Your task:
Can you reproduce the data beneath, keeping every line exact?

--- Data provided ---

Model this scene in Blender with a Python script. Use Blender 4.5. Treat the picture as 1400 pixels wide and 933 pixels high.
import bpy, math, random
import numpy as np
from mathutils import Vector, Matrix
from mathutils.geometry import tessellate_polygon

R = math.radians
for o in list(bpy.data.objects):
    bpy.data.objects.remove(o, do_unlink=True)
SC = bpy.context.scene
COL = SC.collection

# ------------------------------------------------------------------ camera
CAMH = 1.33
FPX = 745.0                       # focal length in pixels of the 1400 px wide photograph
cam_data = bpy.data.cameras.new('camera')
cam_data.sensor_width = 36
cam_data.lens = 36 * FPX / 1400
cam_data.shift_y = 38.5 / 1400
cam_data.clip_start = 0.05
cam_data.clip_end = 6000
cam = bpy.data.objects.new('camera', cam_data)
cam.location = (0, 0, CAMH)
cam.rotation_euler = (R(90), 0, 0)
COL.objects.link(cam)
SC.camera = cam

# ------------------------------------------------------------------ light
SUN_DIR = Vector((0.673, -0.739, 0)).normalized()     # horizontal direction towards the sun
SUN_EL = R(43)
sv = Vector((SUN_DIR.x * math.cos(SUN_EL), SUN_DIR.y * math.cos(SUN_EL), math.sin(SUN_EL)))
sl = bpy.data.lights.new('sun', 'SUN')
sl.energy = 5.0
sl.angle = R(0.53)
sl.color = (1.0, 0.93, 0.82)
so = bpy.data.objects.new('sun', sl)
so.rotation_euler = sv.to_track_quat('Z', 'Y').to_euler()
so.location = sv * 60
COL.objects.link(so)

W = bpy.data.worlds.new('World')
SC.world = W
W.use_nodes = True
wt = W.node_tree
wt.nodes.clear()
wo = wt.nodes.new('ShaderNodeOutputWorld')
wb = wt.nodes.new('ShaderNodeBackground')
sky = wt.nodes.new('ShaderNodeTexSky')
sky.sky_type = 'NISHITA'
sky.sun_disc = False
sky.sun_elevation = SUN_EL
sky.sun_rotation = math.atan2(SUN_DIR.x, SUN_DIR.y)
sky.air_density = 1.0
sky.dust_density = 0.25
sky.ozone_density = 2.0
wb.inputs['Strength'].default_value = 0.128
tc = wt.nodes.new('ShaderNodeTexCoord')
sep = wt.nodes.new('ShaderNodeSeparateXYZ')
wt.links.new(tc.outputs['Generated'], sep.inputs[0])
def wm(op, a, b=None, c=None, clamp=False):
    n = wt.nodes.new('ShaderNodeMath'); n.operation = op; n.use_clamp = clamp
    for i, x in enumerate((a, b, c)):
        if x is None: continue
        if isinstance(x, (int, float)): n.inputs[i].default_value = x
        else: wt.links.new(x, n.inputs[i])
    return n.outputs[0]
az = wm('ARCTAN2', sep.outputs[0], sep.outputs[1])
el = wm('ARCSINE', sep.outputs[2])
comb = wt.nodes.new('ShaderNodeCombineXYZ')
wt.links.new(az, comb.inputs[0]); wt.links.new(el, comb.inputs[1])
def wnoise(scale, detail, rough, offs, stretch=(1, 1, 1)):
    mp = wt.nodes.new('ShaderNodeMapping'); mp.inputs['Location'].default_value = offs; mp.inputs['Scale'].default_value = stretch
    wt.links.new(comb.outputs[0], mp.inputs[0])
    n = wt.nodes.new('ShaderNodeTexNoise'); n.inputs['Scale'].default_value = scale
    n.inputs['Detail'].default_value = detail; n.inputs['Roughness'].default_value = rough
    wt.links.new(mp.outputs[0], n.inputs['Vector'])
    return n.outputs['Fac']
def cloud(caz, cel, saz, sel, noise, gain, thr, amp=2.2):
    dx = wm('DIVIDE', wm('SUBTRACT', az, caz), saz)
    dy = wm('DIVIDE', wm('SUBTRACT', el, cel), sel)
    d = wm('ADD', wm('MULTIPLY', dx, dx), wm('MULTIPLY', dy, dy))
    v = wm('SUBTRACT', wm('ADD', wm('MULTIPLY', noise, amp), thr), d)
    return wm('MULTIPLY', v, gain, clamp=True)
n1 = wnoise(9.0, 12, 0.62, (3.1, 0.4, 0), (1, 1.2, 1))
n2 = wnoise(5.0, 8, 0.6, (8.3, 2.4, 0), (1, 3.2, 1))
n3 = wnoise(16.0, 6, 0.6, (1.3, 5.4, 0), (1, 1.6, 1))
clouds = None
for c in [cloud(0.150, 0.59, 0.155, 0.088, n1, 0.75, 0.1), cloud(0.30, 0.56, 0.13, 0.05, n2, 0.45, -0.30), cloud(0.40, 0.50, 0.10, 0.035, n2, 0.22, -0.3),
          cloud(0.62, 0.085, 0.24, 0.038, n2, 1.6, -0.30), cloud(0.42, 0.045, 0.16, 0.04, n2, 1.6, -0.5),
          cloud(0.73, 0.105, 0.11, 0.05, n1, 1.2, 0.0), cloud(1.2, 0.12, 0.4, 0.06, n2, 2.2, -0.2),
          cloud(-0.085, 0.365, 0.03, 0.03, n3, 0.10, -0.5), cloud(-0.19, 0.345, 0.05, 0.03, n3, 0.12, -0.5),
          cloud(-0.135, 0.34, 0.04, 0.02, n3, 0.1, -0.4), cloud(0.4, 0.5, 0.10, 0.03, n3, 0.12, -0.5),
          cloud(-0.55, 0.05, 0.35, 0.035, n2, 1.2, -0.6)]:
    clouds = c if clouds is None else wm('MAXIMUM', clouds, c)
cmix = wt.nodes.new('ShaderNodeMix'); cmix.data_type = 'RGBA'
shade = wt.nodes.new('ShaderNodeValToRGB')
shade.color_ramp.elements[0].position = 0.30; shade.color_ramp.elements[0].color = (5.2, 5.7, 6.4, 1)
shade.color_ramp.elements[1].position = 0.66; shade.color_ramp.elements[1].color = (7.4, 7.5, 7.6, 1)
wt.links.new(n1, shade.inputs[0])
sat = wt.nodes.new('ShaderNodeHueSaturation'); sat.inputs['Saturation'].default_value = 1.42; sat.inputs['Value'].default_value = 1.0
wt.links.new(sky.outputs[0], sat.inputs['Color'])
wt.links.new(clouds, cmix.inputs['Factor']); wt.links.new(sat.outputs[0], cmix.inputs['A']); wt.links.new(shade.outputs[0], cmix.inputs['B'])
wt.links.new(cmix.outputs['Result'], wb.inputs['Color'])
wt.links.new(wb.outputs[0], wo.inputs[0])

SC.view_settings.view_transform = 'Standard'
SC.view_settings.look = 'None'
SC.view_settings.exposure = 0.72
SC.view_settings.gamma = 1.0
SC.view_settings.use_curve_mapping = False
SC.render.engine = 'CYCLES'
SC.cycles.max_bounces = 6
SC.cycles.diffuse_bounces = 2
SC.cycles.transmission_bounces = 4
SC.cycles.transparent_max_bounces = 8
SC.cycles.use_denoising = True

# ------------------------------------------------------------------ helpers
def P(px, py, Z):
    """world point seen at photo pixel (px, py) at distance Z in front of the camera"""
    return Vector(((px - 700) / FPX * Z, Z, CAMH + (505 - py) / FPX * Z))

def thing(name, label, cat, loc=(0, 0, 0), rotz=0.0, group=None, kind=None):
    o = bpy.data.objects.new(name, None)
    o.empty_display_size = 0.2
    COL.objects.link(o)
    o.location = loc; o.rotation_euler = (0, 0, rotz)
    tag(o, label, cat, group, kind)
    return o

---

Exercise answer:
Model this scene in Blender with a Python script. Use Blender 4.5. Treat the picture as 1400 pixels wide and 933 pixels high.
import bpy, math, random
import numpy as np
from mathutils import Vector, Matrix
from mathutils.geometry import tessellate_polygon

R = math.radians
for o in list(bpy.data.objects):
    bpy.data.objects.remove(o, do_unlink=True)
SC = bpy.context.scene
COL = SC.collection

# ------------------------------------------------------------------ camera
CAMH = 1.33
FPX = 745.0                       # focal length in pixels of the 1400 px wide photograph
cam_data = bpy.data.cameras.new('camera')
cam_data.sensor_width = 36
cam_data.lens = 36 * FPX / 1400
cam_data.shift_y = 38.5 / 1400
cam_data.clip_start = 0.05
cam_data.clip_end = 6000
cam = bpy.data.objects.new('camera', cam_data)
cam.location = (0, 0, CAMH)
cam.rotation_euler = (R(90), 0, 0)
COL.objects.link(cam)
SC.camera = cam

# ------------------------------------------------------------------ light
SUN_DIR = Vector((0.673, -0.739, 0)).normalized()     # horizontal direction towards the sun
SUN_EL = R(43)
sv = Vector((SUN_DIR.x * math.cos(SUN_EL), SUN_DIR.y * math.cos(SUN_EL), math.sin(SUN_EL)))
sl = bpy.data.lights.new('sun', 'SUN')
sl.energy = 5.0
sl.angle = R(0.53)
sl.color = (1.0, 0.93, 0.82)
so = bpy.data.objects.new('sun', sl)
so.rotation_euler = sv.to_track_quat('Z', 'Y').to_euler()
so.location = sv * 60
COL.objects.link(so)

W = bpy.data.worlds.new('World')
SC.world = W
W.use_nodes = True
wt = W.node_tree
wt.nodes.clear()
wo = wt.nodes.new('ShaderNodeOutputWorld')
wb = wt.nodes.new('ShaderNodeBackground')
sky = wt.nodes.new('ShaderNodeTexSky')
sky.sky_type = 'NISHITA'
sky.sun_disc = False
sky.sun_elevation = SUN_EL
sky.sun_rotation = math.atan2(SUN_DIR.x, SUN_DIR.y)
sky.air_density = 1.0
sky.dust_density = 0.25
sky.ozone_density = 2.0
wb.inputs['Strength'].default_value = 0.128
tc = wt.nodes.new('ShaderNodeTexCoord')
sep = wt.nodes.new('ShaderNodeSeparateXYZ')
wt.links.new(tc.outputs['Generated'], sep.inputs[0])
def wm(op, a, b=None, c=None, clamp=False):
    n = wt.nodes.new('ShaderNodeMath'); n.operation = op; n.use_clamp = clamp
    for i, x in enumerate((a, b, c)):
        if x is None: continue
        if isinstance(x, (int, float)): n.inputs[i].default_value = x
        else: wt.links.new(x, n.inputs[i])
    return n.outputs[0]
az = wm('ARCTAN2', sep.outputs[0], sep.outputs[1])
el = wm('ARCSINE', sep.outputs[2])
comb = wt.nodes.new('ShaderNodeCombineXYZ')
wt.links.new(az, comb.inputs[0]); wt.links.new(el, comb.inputs[1])
def wnoise(scale, detail, rough, offs, stretch=(1, 1, 1)):
    mp = wt.nodes.new('ShaderNodeMapping'); mp.inputs['Location'].default_value = offs; mp.inputs['Scale'].default_value = stretch
    wt.links.new(comb.outputs[0], mp.inputs[0])
    n = wt.nodes.new('ShaderNodeTexNoise'); n.inputs['Scale'].default_value = scale
    n.inputs['Detail'].default_value = detail; n.inputs['Roughness'].default_value = rough
    wt.links.new(mp.outputs[0], n.inputs['Vector'])
    return n.outputs['Fac']
def cloud(caz, cel, saz, sel, noise, gain, thr, amp=2.2):
    dx = wm('DIVIDE', wm('SUBTRACT', az, caz), saz)
    dy = wm('DIVIDE', wm('SUBTRACT', el, cel), sel)
    d = wm('ADD', wm('MULTIPLY', dx, dx), wm('MULTIPLY', dy, dy))
    v = wm('SUBTRACT', wm('ADD', wm('MULTIPLY', noise, amp), thr), d)
    return wm('MULTIPLY', v, gain, clamp=True)
n1 = wnoise(9.0, 12, 0.62, (3.1, 0.4, 0), (1, 1.2, 1))
n2 = wnoise(5.0, 8, 0.6, (8.3, 2.4, 0), (1, 3.2, 1))
n3 = wnoise(16.0, 6, 0.6, (1.3, 5.4, 0), (1, 1.6, 1))
clouds = None
for c in [cloud(0.150, 0.59, 0.155, 0.088, n1, 0.75, 0.1), cloud(0.30, 0.56, 0.13, 0.05, n2, 0.45, -0.30), cloud(0.40, 0.50, 0.10, 0.035, n2, 0.22, -0.3),
          cloud(0.62, 0.085, 0.24, 0.038, n2, 1.6, -0.30), cloud(0.42, 0.045, 0.16, 0.04, n2, 1.6, -0.5),
          cloud(0.73, 0.105, 0.11, 0.05, n1, 1.2, 0.0), cloud(1.2, 0.12, 0.4, 0.06, n2, 2.2, -0.2),
          cloud(-0.085, 0.365, 0.03, 0.03, n3, 0.10, -0.5), cloud(-0.19, 0.345, 0.05, 0.03, n3, 0.12, -0.5),
          cloud(-0.135, 0.34, 0.04, 0.02, n3, 0.1, -0.4), cloud(0.4, 0.5, 0.10, 0.03, n3, 0.12, -0.5),
          cloud(-0.55, 0.05, 0.35, 0.035, n2, 1.2, -0.6)]:
    clouds = c if clouds is None else wm('MAXIMUM', clouds, c)
cmix = wt.nodes.new('ShaderNodeMix'); cmix.data_type = 'RGBA'
shade = wt.nodes.new('ShaderNodeValToRGB')
shade.color_ramp.elements[0].position = 0.30; shade.color_ramp.elements[0].color = (5.2, 5.7, 6.4, 1)
shade.color_ramp.elements[1].position = 0.66; shade.color_ramp.elements[1].color = (7.4, 7.5, 7.6, 1)
wt.links.new(n1, shade.inputs[0])
sat = wt.nodes.new('ShaderNodeHueSaturation'); sat.inputs['Saturation'].default_value = 1.42; sat.inputs['Value'].default_value = 1.0
wt.links.new(sky.outputs[0], sat.inputs['Color'])
wt.links.new(clouds, cmix.inputs['Factor']); wt.links.new(sat.outputs[0], cmix.inputs['A']); wt.links.new(shade.outputs[0], cmix.inputs['B'])
wt.links.new(cmix.outputs['Result'], wb.inputs['Color'])
wt.links.new(wb.outputs[0], wo.inputs[0])

SC.view_settings.view_transform = 'Standard'
SC.view_settings.look = 'None'
SC.view_settings.exposure = 0.72
SC.view_settings.gamma = 1.0
SC.view_settings.use_curve_mapping = False
SC.render.engine = 'CYCLES'
SC.cycles.max_bounces = 6
SC.cycles.diffuse_bounces = 2
SC.cycles.transmission_bounces = 4
SC.cycles.transparent_max_bounces = 8
SC.cycles.use_denoising = True

# ------------------------------------------------------------------ helpers
def P(px, py, Z):
    """world point seen at photo pixel (px, py) at distance Z in front of the camera"""
    return Vector(((px - 700) / FPX * Z, Z, CAMH + (505 - py) / FPX * Z))

def thing(name, label, cat, loc=(0, 0, 0), rotz=0.0, group=None, kind=None):
    o = bpy.data.objects.new(name, None)
    o.empty_display_size = 0.2
    COL.objects.link(o)
    o.location = loc; o.rotation_euler = (0, 0, rotz)
    tag(o, label, cat, group, kind)
    return o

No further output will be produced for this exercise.